In 1992, the North Atlantic route was marked by a considerable surplus loading capacity in liner shipping. This led to sharp losses for shipping companies, even though there were conferences where two or more shipping companies contributed vessels and shared loading space.
The shipping companies’ response came in 1992 in the shape of the Transatlantic Agreement (TAA), which became operational in 1993. With this cartel, the main shipping companies intended to acquire greater control over the seriously loss making North Atlantic shipping market by jointly determining rates, capacity supplied and the transport conditions. The consequences were clear to see: over 80% of the market was controlled in this manner, and, partly because of a shrinking capacity, rates increased sharply (by between 30 and 50% in some years).
Consignors responded fiercely, as they suddenly found it much harder to obtain loading space and were now unable to negotiate directly with shipping companies. They demanded a sufficient degree of competition, coupled with free supply and demand and the possibility of negotiating with companies separately.
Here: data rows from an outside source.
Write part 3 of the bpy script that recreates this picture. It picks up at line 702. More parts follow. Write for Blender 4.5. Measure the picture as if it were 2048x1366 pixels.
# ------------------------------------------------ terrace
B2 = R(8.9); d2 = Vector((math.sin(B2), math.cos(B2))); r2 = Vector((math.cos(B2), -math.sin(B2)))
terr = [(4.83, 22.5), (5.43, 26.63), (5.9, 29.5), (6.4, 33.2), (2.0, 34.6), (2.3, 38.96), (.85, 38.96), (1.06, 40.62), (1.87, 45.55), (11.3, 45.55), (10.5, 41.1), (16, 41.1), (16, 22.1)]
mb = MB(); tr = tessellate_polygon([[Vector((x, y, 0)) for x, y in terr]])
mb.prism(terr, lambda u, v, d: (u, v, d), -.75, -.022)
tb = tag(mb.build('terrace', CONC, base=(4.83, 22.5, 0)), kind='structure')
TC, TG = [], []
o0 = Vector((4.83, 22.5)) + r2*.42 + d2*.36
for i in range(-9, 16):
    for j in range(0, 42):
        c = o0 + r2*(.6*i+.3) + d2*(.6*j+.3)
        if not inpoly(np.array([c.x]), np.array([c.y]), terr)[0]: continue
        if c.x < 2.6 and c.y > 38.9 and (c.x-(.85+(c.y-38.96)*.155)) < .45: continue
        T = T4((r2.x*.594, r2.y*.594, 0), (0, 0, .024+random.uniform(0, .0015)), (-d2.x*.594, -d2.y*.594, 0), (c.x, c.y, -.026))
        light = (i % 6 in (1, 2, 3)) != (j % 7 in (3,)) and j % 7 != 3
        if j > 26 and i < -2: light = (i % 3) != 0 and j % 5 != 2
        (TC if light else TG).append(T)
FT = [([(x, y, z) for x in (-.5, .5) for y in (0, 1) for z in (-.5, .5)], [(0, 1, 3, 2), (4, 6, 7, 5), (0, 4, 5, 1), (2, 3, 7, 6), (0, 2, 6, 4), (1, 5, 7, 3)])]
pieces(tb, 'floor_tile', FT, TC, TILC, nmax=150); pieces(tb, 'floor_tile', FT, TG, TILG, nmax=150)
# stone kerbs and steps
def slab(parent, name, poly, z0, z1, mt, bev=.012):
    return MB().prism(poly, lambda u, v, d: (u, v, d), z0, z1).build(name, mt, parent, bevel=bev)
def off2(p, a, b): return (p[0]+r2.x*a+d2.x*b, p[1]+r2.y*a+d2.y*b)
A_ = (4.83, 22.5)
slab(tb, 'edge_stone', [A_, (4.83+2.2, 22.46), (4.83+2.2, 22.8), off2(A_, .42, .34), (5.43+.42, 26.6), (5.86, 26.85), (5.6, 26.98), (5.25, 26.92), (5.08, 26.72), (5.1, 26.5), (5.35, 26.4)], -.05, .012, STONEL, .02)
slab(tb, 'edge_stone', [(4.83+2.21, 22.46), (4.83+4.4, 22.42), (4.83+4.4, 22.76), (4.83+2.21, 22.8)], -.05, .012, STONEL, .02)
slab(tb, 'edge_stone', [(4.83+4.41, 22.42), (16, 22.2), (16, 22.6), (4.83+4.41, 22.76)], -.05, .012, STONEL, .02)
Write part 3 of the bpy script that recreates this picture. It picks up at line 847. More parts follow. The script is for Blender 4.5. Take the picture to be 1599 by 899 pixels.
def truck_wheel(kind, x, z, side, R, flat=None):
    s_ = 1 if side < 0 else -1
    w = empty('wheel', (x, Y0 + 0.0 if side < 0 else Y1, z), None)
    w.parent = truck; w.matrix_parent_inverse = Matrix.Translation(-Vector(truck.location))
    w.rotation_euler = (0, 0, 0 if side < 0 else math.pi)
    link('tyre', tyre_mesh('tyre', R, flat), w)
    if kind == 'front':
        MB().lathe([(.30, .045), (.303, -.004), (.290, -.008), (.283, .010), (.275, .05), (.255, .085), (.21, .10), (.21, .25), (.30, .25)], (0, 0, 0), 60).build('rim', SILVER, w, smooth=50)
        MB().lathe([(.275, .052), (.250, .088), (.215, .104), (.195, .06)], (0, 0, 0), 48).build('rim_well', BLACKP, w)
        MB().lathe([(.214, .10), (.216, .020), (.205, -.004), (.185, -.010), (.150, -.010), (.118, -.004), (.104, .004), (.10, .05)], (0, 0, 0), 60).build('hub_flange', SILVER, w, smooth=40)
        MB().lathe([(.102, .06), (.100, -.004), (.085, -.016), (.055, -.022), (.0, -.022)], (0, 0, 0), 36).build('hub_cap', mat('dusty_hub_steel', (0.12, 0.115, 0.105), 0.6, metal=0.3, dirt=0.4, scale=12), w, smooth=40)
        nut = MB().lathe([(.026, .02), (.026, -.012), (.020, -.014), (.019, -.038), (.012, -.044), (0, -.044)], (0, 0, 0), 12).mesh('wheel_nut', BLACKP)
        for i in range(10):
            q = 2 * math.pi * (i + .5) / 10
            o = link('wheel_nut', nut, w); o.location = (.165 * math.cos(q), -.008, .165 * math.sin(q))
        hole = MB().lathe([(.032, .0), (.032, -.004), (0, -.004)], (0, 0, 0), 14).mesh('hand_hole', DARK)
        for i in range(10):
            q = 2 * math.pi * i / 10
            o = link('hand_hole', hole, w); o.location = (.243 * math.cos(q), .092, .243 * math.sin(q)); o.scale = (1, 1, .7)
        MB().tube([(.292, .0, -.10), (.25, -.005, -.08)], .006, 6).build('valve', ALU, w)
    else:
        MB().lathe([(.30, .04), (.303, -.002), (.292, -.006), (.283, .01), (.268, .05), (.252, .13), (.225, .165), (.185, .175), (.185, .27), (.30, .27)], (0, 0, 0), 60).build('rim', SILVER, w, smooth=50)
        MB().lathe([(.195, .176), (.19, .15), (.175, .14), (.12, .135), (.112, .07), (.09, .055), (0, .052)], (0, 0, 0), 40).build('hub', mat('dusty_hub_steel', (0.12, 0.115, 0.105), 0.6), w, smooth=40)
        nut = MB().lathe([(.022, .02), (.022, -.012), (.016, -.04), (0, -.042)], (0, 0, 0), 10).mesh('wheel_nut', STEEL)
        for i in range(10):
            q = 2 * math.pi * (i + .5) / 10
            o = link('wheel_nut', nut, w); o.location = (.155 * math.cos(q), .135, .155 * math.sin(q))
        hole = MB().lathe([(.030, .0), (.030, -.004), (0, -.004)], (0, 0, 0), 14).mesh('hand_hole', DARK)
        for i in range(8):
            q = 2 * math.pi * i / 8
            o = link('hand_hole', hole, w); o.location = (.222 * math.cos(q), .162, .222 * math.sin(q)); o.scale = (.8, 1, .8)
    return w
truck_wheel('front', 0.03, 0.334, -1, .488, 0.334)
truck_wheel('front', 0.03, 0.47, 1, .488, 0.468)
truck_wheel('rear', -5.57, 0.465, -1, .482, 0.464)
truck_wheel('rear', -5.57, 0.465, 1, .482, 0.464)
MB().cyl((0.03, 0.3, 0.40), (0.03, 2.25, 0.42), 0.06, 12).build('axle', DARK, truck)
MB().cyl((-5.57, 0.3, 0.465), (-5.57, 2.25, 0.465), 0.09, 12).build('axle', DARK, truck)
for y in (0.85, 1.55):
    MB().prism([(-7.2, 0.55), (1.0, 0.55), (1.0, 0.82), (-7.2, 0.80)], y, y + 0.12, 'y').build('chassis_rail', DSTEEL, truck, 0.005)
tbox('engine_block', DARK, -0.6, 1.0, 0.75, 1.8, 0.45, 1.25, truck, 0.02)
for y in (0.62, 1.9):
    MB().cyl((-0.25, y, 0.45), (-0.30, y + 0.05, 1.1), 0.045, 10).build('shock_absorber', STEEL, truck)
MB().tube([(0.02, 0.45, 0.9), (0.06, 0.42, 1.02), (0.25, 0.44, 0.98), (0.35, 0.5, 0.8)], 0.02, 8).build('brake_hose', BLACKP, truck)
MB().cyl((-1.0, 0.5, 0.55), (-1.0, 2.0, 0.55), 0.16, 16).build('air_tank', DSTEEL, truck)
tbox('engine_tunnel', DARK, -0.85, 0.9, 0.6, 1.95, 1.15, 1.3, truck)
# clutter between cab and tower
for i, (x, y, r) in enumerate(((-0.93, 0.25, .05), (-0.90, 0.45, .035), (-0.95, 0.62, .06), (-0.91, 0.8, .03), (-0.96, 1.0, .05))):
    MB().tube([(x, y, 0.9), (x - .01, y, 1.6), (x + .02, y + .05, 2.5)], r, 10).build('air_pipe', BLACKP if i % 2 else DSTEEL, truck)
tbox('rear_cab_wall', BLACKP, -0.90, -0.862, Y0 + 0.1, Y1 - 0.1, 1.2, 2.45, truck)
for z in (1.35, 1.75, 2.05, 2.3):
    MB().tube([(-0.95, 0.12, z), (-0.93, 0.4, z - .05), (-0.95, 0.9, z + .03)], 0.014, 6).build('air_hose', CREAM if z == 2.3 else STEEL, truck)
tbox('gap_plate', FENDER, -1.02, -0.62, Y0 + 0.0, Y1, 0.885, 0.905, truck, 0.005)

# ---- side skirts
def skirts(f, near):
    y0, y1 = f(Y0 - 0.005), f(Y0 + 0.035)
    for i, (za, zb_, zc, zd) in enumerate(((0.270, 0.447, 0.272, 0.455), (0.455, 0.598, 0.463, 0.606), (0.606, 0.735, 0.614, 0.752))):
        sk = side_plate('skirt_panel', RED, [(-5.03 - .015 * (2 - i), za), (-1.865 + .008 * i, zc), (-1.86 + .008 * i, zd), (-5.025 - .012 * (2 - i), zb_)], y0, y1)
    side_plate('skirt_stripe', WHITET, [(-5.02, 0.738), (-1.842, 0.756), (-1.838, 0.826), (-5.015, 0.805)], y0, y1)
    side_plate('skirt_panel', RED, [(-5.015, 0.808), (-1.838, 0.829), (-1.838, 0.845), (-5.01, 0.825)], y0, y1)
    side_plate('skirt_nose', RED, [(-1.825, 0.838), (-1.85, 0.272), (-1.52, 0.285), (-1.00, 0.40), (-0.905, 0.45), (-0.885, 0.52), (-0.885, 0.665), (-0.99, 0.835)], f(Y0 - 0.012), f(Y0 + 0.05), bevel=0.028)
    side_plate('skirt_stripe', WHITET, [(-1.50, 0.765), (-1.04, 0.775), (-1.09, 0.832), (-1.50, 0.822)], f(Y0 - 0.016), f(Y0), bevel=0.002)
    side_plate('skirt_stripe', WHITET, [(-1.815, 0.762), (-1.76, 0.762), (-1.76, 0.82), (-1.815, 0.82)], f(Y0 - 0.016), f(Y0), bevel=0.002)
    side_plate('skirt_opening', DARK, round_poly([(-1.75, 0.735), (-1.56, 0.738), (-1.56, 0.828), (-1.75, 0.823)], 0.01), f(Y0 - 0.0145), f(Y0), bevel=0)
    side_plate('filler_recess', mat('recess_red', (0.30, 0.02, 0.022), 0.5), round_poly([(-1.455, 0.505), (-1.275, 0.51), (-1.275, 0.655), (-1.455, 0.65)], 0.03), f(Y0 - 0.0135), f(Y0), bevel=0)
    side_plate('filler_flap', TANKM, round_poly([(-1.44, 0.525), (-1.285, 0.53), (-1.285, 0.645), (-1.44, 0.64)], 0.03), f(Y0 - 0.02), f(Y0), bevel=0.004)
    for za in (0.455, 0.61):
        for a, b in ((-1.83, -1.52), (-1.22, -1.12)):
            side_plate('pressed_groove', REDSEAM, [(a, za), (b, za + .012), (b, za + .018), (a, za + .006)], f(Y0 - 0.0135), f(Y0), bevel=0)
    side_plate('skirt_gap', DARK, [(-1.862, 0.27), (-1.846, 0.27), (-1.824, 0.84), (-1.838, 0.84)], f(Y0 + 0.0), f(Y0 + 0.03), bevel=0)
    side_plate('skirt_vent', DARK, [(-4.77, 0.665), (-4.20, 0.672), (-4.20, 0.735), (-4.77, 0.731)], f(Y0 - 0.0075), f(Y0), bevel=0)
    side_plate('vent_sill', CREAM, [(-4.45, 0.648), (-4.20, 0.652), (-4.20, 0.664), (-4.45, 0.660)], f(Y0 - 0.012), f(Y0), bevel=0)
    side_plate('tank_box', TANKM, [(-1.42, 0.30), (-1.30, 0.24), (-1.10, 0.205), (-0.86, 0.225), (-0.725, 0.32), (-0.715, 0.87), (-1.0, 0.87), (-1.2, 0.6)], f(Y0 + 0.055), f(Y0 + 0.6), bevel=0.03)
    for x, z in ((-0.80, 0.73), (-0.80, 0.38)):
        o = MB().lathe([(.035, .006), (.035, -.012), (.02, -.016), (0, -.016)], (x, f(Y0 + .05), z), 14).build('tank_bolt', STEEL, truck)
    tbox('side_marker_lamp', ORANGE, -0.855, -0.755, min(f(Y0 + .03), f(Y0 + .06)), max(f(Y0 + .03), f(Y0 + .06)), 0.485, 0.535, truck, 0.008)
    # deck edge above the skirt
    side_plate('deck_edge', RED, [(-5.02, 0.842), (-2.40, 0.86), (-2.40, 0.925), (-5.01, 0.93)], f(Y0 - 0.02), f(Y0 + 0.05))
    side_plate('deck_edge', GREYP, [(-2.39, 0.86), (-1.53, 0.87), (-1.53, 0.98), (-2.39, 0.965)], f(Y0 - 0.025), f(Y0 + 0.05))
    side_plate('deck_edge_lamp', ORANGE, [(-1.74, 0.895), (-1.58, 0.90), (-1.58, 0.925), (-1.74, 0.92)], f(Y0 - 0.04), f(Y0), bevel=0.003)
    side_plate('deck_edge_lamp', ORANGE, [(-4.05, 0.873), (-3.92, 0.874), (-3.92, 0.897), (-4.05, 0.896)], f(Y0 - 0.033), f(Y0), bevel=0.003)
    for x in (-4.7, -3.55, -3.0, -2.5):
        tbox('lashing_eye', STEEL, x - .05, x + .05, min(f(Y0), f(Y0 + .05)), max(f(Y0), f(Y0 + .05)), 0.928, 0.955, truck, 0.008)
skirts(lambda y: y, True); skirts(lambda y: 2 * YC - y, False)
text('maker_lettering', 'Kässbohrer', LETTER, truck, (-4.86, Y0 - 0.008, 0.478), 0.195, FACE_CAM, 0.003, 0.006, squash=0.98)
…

As the Treaty of Rome prohibits cartelisation, the TAA was outlawed because of its manipulation of tariffs, the capacity policy pursued and the fact that cartel agreements also applied to pre-carriage and on-carriage.
It speaks for itself that these kinds of cartel agreements were regarded suspiciously by ports. The possibility of higher prices may, after all, result in less maritime transport (and thus in a decline in port throughput).
A similar reasoning is followed by ports in the case of mergers, as reorganisations and cost saving often result in fewer, but larger and stronger port users.